Salary Disputes

Communications of the ACM 

In Moshe Vardi's September 2020 column, "Where Have All the Domestic Graduate Students Gone?," the short but woefully incomplete answer is that the wage premium for a Ph.D. in CS is simply too small to justify foregoing five years of industry-level salary. But why is that the case? Part of the answer may be due to government policy discussed back in 1989, when an NSF document addressed the "problem" of Ph.D. salaries being too high, and suggested as a remedy increasing the pool of international students (https://bit.ly/2IuFZl7).

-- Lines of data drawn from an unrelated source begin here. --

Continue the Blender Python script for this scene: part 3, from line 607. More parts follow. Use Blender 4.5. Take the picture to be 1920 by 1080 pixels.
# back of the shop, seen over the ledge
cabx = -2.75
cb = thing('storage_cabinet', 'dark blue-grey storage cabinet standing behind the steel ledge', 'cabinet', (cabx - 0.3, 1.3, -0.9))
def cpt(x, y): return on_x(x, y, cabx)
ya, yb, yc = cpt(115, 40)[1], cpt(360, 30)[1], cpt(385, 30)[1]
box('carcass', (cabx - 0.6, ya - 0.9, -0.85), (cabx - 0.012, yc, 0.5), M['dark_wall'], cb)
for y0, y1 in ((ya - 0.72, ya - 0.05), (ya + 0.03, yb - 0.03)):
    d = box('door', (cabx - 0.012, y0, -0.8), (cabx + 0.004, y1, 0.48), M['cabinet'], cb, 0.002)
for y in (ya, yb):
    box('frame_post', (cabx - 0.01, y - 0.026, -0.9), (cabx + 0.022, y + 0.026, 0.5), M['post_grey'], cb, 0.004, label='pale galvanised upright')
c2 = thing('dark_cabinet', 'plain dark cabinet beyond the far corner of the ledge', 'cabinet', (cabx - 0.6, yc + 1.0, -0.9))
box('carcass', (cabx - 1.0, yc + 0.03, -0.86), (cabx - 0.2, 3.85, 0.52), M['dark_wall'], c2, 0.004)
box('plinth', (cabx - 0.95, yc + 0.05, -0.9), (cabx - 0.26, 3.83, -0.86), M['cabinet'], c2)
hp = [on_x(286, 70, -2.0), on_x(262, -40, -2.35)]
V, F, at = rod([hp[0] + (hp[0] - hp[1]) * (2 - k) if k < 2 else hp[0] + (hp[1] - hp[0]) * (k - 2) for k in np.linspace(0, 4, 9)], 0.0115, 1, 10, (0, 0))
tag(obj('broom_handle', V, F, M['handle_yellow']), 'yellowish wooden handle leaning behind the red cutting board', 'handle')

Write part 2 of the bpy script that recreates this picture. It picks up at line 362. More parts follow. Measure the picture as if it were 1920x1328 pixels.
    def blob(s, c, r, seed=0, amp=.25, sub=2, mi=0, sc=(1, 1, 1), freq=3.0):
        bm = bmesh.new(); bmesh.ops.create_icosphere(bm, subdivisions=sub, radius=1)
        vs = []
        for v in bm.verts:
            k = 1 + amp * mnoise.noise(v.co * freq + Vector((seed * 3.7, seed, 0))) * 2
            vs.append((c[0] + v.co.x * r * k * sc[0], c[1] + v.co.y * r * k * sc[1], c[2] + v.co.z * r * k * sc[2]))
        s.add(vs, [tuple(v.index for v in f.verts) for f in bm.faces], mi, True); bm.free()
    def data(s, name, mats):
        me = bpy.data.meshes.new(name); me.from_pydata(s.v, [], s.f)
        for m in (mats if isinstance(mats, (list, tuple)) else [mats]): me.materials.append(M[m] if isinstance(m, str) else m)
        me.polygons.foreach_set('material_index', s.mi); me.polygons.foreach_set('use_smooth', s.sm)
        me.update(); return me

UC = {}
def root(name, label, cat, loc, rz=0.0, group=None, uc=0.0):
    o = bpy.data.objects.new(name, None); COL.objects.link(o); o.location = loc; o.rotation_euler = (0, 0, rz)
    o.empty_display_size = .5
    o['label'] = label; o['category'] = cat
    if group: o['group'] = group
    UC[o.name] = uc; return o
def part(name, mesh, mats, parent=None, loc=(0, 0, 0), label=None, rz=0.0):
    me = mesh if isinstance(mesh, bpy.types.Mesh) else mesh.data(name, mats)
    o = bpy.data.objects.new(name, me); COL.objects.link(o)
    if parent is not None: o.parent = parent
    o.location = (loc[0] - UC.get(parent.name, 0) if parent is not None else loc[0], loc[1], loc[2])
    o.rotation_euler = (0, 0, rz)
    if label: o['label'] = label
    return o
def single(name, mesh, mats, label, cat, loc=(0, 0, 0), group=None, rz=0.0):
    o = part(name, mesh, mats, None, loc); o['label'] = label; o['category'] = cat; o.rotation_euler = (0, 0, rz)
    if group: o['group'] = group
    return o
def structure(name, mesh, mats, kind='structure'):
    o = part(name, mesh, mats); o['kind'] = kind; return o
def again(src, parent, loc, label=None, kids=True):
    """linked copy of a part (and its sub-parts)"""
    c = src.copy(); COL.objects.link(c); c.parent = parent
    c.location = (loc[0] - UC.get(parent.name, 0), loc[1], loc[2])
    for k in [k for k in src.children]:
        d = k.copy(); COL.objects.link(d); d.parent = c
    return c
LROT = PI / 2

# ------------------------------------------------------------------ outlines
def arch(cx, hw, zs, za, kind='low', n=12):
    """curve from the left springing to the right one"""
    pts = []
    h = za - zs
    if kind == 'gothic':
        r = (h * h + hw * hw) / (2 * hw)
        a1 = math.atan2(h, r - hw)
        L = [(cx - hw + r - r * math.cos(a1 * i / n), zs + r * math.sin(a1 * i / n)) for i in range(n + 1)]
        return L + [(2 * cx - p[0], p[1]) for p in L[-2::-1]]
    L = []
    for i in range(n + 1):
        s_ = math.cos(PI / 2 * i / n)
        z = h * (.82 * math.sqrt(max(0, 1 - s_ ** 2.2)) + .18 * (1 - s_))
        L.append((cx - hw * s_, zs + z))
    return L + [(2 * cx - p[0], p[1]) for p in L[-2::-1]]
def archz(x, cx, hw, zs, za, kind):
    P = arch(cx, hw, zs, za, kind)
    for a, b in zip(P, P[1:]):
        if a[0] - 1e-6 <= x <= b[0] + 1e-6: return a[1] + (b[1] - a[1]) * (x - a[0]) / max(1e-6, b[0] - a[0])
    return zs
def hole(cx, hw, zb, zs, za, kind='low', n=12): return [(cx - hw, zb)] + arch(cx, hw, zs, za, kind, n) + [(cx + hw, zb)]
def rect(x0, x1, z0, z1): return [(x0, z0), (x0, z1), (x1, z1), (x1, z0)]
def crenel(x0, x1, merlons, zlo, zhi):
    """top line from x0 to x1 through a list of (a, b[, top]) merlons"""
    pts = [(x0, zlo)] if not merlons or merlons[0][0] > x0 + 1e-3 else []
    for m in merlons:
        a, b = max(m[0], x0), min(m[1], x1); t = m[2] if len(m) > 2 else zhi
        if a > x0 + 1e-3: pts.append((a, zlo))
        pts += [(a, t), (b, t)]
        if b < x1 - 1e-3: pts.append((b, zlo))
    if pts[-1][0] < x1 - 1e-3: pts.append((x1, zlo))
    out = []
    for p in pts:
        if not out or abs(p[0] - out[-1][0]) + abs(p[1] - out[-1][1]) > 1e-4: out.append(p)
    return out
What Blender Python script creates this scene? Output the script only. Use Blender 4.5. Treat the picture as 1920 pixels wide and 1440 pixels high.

This would swell the labor market, holding down wage growth. "A growing influx of foreign Ph.D.'s into U.S. labor markets will hold down the level of Ph.D. salaries to the extent that foreign students are attracted to U.S. doctoral programs as a way of immigrating to the U.S." But the domestic students would find that the resulting wage suppression would make Ph.D. study a bad choice: "... a key issue [for the domestic students] is pay. The relatively modest salary premium for acquiring [a] Ph.D. may be too low to attract a number of able potential graduate students ... A number of them will select alternative career paths ... by choosing to acquire a'professional' degree in business or law ... For these baccalaureates, the effective premium for acquiring a Ph.D. may actually be negative."